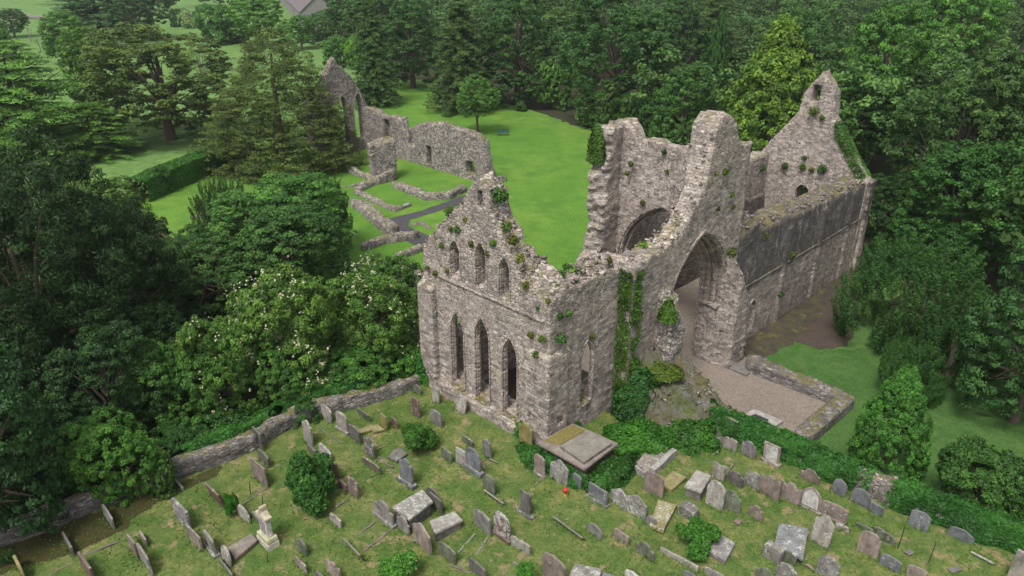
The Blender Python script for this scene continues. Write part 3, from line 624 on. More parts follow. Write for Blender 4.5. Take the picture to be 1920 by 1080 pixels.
wt('long low wall leading to the church gable behind the shrubs', [(676, 505), (740, 488), (800, 466)], [.4, .5, .6], .5, 406)
wt('dark lumpy wall end beside the left corner of the church gable', [(748, 520), (775, 530), (797, 545)], [1.6, 1.4, 1.4], .9, 407)
wt('short low wall disappearing behind the brownish conifer', [(656, 322), (680, 332), (700, 340)], .7, .5, 408)
wt('thin line of foundation stones left of the pillar', [(645, 352), (670, 348), (700, 340)], .25, .35, 409)
wt('squat block of masonry on the lawn behind the church gable apex', [(926, 342), (946, 340)], .7, .5, 410)
wt('small remnant of wall on the lawn left of the dark yew clump', [(360, 410), (392, 402)], .25, .5, 411)
wt('low footing of a wall in the grass between two foundations', [(664, 445), (700, 436)], .12, .4, 412, rag=.1)
wt('angular stone footing in the grass beside the asphalt fork', [(775, 422), (790, 418), (805, 428)], .10, .35, 413, rag=.08)
wt('pale row of stones on the lawn right of the church gable', [(940, 366), (966, 372)], .12, .3, 414, rag=.1)

# loose stones on the heap and along the broken wall heads
rgk = np.random.default_rng(9)
def top_pts(V, n, zmin, rg, nzmin=None):
    k = rg.choice(len(V), n); return V[k]
Vh, Qh = nets(f_heap, (4, -10.2, -1.3), (11.2, -.5, 5), .3)
hp_ = Vh[(Vh[:, 2] > -.6) & (Vh[:, 1] > -7.2)]; rocks(heap, 'loose_stones', hp_[rgk.choice(len(hp_), 170)], .20, M_LOW, rgk)
def ridge(parent, name, n, fu, size, mat=M_TOW):
    P = np.array([fu(t) for t in rgk.random(n)]); rocks(parent, name, P, size, mat, rgk)
ridge(church, 'coping_stones', 200, lambda t: (lambda v: (lambda x: (x, v, float(np.interp(v, PV, PZ))-float(np.interp(v, [0, 1.5, 4.4, 4.6], [1.0, 1.5, .9, .25]))*(1-x/1.35)+rgk.uniform(-.08, .12)))(rgk.uniform(.05, 1.3)))(t*10.2), .16)
ridge(church, 'coping_stones', 120, lambda t: (1+t*5, rgk.uniform(.1, 1.7), 9.6+rgk.uniform(-.1, .2)), .15)
ridge(church, 'coping_stones', 260, lambda t: (lambda x: (x, rgk.uniform(-.8, .65), float(np.interp(x, CX, CZ))+rgk.uniform(-.15, .12)))(6+t*7.2), .17)
ridge(church, 'coping_stones', 300, lambda t: (lambda x: (x, rgk.uniform(-.8, .65), float(np.interp(x, [17.9, 19, 20.2, 21, 25, 30, 36, 40.8], [8.0, 8.3, 8.9, 8.0, 7.85, 7.6, 7.3, 7.25]))+rgk.uniform(0, .25)))(18+t*22), .16)

# ------------------------------------------------------------------ foliage
def leaf_cloud(C, Nn, size, tint, aspect=.55, rg=rng, bend=.25):
    """C centres, Nn outward normals, size per leaf, tint (N,2): value, hue mix"""
    n = len(C); r = rg.normal(size=(n, 3)); Nn = Nn/(np.linalg.norm(Nn, axis=1, keepdims=True)+1e-9)
    T = np.cross(Nn, r); T /= np.linalg.norm(T, axis=1, keepdims=True)+1e-9; B = np.cross(Nn, T)
    s = size[:, None] if hasattr(size, '__len__') else size
    a = T*s*.5; b = B*s*.5*aspect
    V = np.stack([C-a, C+b-Nn*s*bend*.3, C+a-Nn*s*bend*.5, C-b-Nn*s*bend*.3], 1).reshape(-1, 3)
    Q = np.arange(4*n).reshape(n, 4)
    col = np.zeros((n, 3)); col[:, 0] = tint[:, 0]; col[:, 1] = tint[:, 1]; col = np.repeat(col, 4, axis=0)
    return V, Q, col
def sph(n, rg):
    d = rg.normal(size=(n, 3)); return d/np.linalg.norm(d, axis=1, keepdims=True)
def clump_leaves(P, D, rc, per, ls, rg, flat=.6, spread=.38, updir=.35, aspect=.55, tv=.30):
    """P clump centres, D clump directions, rc radii"""
    per = int(per*1.35); ls = ls*.84; n = len(P); d = sph(n*per, rg); Dr = np.repeat(D, per, 0); R = np.repeat(rc, per)[:, None]
    d = d+Dr*.7; d /= np.linalg.norm(d, axis=1, keepdims=True)
    off = d*R*rg.uniform(.45, 1.0, (n*per, 1))**.6; off[:, 2] *= flat
    C = np.repeat(P, per, 0)+off
    Nn = d*.6+np.array([0, 0, updir])+rg.normal(size=C.shape)*spread
    tc = rg.uniform(1-tv, 1+tv, n); hc = rg.uniform(0, 1, n)
    t = np.stack([np.repeat(tc, per)*rg.uniform(.88, 1.12, n*per), np.clip(np.repeat(hc, per)+rg.normal(0, .15, n*per), 0, 1)], -1)
    return leaf_cloud(C, Nn, ls*rg.uniform(.7, 1.3, n*per), t, aspect, rg)
def lobed(H, R, zb, nl, ncl, seed, squash=1.0, lobe=.5, rc=.13):
    """clump centres over a lobed crown. returns P,D,rc and lobe centres"""
    rg = np.random.default_rng(seed); hz = (H-zb)/2; cz = zb+hz
    L = [np.array([0, 0, cz])]; LR = [.62]
    for i in range(nl):
        a = i*2.4+rg.uniform(-.4, .4); el = rg.uniform(-.95, 1.0); rr = (1-lobe)*rg.uniform(.85, 1.1)
        L.append(np.array([math.cos(a)*R*rr*math.sqrt(max(.05, 1-el*el*.8)), math.sin(a)*R*rr*math.sqrt(max(.05, 1-el*el*.8)), cz+el*hz*(1-lobe)])); LR.append(lobe*rg.uniform(.75, 1.15))
    P = []; D = []
    for c, lr in zip(L, LR):
        m = int(ncl*lr*lr/.25/ (nl*.9+1)); d = sph(m, rg); d = d[d[:, 2] > -.75]
        k = rg.uniform(.82, 1.08, (len(d), 1)); p = c+d*np.array([R*lr, R*lr, hz*lr*squash])*k
        # reject deep inside other lobes
        ok = np.ones(len(p), bool)
        for c2, l2 in zip(L, LR):
            if c2 is c: continue
            q = (p-c2)/np.array([R*l2, R*l2, hz*l2*squash]); ok &= (np.linalg.norm(q, axis=1) > .80)
        P.append(p[ok]); D.append(d[ok])
    P = np.concatenate(P); D = np.concatenate(D); r = R*rc*rg.uniform(.7, 1.35, len(P))
    return P, D, r, L
def tube(pts, rad, sides=6):
    V = []; Q = []
    for i, (p, r) in enumerate(zip(pts, rad)):
        p = np.array(p, float); a = np.array(pts[max(0, i-1)], float); b = np.array(pts[min(len(pts)-1, i+1)], float); t = b-a; t /= np.linalg.norm(t)+1e-9
        u = np.cross(t, [.3, .9, .1]); u /= np.linalg.norm(u); w = np.cross(t, u)
        for k in range(sides): V.append(p+r*(math.cos(2*math.pi*k/sides)*u+math.sin(2*math.pi*k/sides)*w))
        if i:
            for k in range(sides): Q.append(((i-1)*sides+k, (i-1)*sides+(k+1) % sides, i*sides+(k+1) % sides, i*sides+k))
    return V, Q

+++

• Given request:
Go through the listing above and write it out again exactly, dropping the pictures.

• Result below:
The Blender Python script for this scene continues. Write part 3, from line 624 on. More parts follow. Write for Blender 4.5. Take the picture to be 1920 by 1080 pixels.
wt('long low wall leading to the church gable behind the shrubs', [(676, 505), (740, 488), (800, 466)], [.4, .5, .6], .5, 406)
wt('dark lumpy wall end beside the left corner of the church gable', [(748, 520), (775, 530), (797, 545)], [1.6, 1.4, 1.4], .9, 407)
wt('short low wall disappearing behind the brownish conifer', [(656, 322), (680, 332), (700, 340)], .7, .5, 408)
wt('thin line of foundation stones left of the pillar', [(645, 352), (670, 348), (700, 340)], .25, .35, 409)
wt('squat block of masonry on the lawn behind the church gable apex', [(926, 342), (946, 340)], .7, .5, 410)
wt('small remnant of wall on the lawn left of the dark yew clump', [(360, 410), (392, 402)], .25, .5, 411)
wt('low footing of a wall in the grass between two foundations', [(664, 445), (700, 436)], .12, .4, 412, rag=.1)
wt('angular stone footing in the grass beside the asphalt fork', [(775, 422), (790, 418), (805, 428)], .10, .35, 413, rag=.08)
wt('pale row of stones on the lawn right of the church gable', [(940, 366), (966, 372)], .12, .3, 414, rag=.1)

# loose stones on the heap and along the broken wall heads
rgk = np.random.default_rng(9)
def top_pts(V, n, zmin, rg, nzmin=None):
    k = rg.choice(len(V), n); return V[k]
Vh, Qh = nets(f_heap, (4, -10.2, -1.3), (11.2, -.5, 5), .3)
hp_ = Vh[(Vh[:, 2] > -.6) & (Vh[:, 1] > -7.2)]; rocks(heap, 'loose_stones', hp_[rgk.choice(len(hp_), 170)], .20, M_LOW, rgk)
def ridge(parent, name, n, fu, size, mat=M_TOW):
    P = np.array([fu(t) for t in rgk.random(n)]); rocks(parent, name, P, size, mat, rgk)
ridge(church, 'coping_stones', 200, lambda t: (lambda v: (lambda x: (x, v, float(np.interp(v, PV, PZ))-float(np.interp(v, [0, 1.5, 4.4, 4.6], [1.0, 1.5, .9, .25]))*(1-x/1.35)+rgk.uniform(-.08, .12)))(rgk.uniform(.05, 1.3)))(t*10.2), .16)
ridge(church, 'coping_stones', 120, lambda t: (1+t*5, rgk.uniform(.1, 1.7), 9.6+rgk.uniform(-.1, .2)), .15)
ridge(church, 'coping_stones', 260, lambda t: (lambda x: (x, rgk.uniform(-.8, .65), float(np.interp(x, CX, CZ))+rgk.uniform(-.15, .12)))(6+t*7.2), .17)
ridge(church, 'coping_stones', 300, lambda t: (lambda x: (x, rgk.uniform(-.8, .65), float(np.interp(x, [17.9, 19, 20.2, 21, 25, 30, 36, 40.8], [8.0, 8.3, 8.9, 8.0, 7.85, 7.6, 7.3, 7.25]))+rgk.uniform(0, .25)))(18+t*22), .16)

# ------------------------------------------------------------------ foliage
def leaf_cloud(C, Nn, size, tint, aspect=.55, rg=rng, bend=.25):
    """C centres, Nn outward normals, size per leaf, tint (N,2): value, hue mix"""
    n = len(C); r = rg.normal(size=(n, 3)); Nn = Nn/(np.linalg.norm(Nn, axis=1, keepdims=True)+1e-9)
    T = np.cross(Nn, r); T /= np.linalg.norm(T, axis=1, keepdims=True)+1e-9; B = np.cross(Nn, T)
    s = size[:, None] if hasattr(size, '__len__') else size
    a = T*s*.5; b = B*s*.5*aspect
    V = np.stack([C-a, C+b-Nn*s*bend*.3, C+a-Nn*s*bend*.5, C-b-Nn*s*bend*.3], 1).reshape(-1, 3)
    Q = np.arange(4*n).reshape(n, 4)
    col = np.zeros((n, 3)); col[:, 0] = tint[:, 0]; col[:, 1] = tint[:, 1]; col = np.repeat(col, 4, axis=0)
    return V, Q, col
def sph(n, rg):
    d = rg.normal(size=(n, 3)); return d/np.linalg.norm(d, axis=1, keepdims=True)
def clump_leaves(P, D, rc, per, ls, rg, flat=.6, spread=.38, updir=.35, aspect=.55, tv=.30):
    """P clump centres, D clump directions, rc radii"""
    per = int(per*1.35); ls = ls*.84; n = len(P); d = sph(n*per, rg); Dr = np.repeat(D, per, 0); R = np.repeat(rc, per)[:, None]
    d = d+Dr*.7; d /= np.linalg.norm(d, axis=1, keepdims=True)
    off = d*R*rg.uniform(.45, 1.0, (n*per, 1))**.6; off[:, 2] *= flat
    C = np.repeat(P, per, 0)+off
    Nn = d*.6+np.array([0, 0, updir])+rg.normal(size=C.shape)*spread
    tc = rg.uniform(1-tv, 1+tv, n); hc = rg.uniform(0, 1, n)
    t = np.stack([np.repeat(tc, per)*rg.uniform(.88, 1.12, n*per), np.clip(np.repeat(hc, per)+rg.normal(0, .15, n*per), 0, 1)], -1)
    return leaf_cloud(C, Nn, ls*rg.uniform(.7, 1.3, n*per), t, aspect, rg)
def lobed(H, R, zb, nl, ncl, seed, squash=1.0, lobe=.5, rc=.13):
    """clump centres over a lobed crown. returns P,D,rc and lobe centres"""
    rg = np.random.default_rng(seed); hz = (H-zb)/2; cz = zb+hz
    L = [np.array([0, 0, cz])]; LR = [.62]
    for i in range(nl):
        a = i*2.4+rg.uniform(-.4, .4); el = rg.uniform(-.95, 1.0); rr = (1-lobe)*rg.uniform(.85, 1.1)
        L.append(np.array([math.cos(a)*R*rr*math.sqrt(max(.05, 1-el*el*.8)), math.sin(a)*R*rr*math.sqrt(max(.05, 1-el*el*.8)), cz+el*hz*(1-lobe)])); LR.append(lobe*rg.uniform(.75, 1.15))
    P = []; D = []
    for c, lr in zip(L, LR):
        m = int(ncl*lr*lr/.25/ (nl*.9+1)); d = sph(m, rg); d = d[d[:, 2] > -.75]
        k = rg.uniform(.82, 1.08, (len(d), 1)); p = c+d*np.array([R*lr, R*lr, hz*lr*squash])*k
        # reject deep inside other lobes
        ok = np.ones(len(p), bool)
        for c2, l2 in zip(L, LR):
            if c2 is c: continue
            q = (p-c2)/np.array([R*l2, R*l2, hz*l2*squash]); ok &= (np.linalg.norm(q, axis=1) > .80)
        P.append(p[ok]); D.append(d[ok])
    P = np.concatenate(P); D = np.concatenate(D); r = R*rc*rg.uniform(.7, 1.35, len(P))
    return P, D, r, L
def tube(pts, rad, sides=6):
    V = []; Q = []
    for i, (p, r) in enumerate(zip(pts, rad)):
        p = np.array(p, float); a = np.array(pts[max(0, i-1)], float); b = np.array(pts[min(len(pts)-1, i+1)], float); t = b-a; t /= np.linalg.norm(t)+1e-9
        u = np.cross(t, [.3, .9, .1]); u /= np.linalg.norm(u); w = np.cross(t, u)
        for k in range(sides): V.append(p+r*(math.cos(2*math.pi*k/sides)*u+math.sin(2*math.pi*k/sides)*w))
        if i:
            for k in range(sides): Q.append(((i-1)*sides+k, (i-1)*sides+(k+1) % sides, i*sides+(k+1) % sides, i*sides+k))
    return V, Q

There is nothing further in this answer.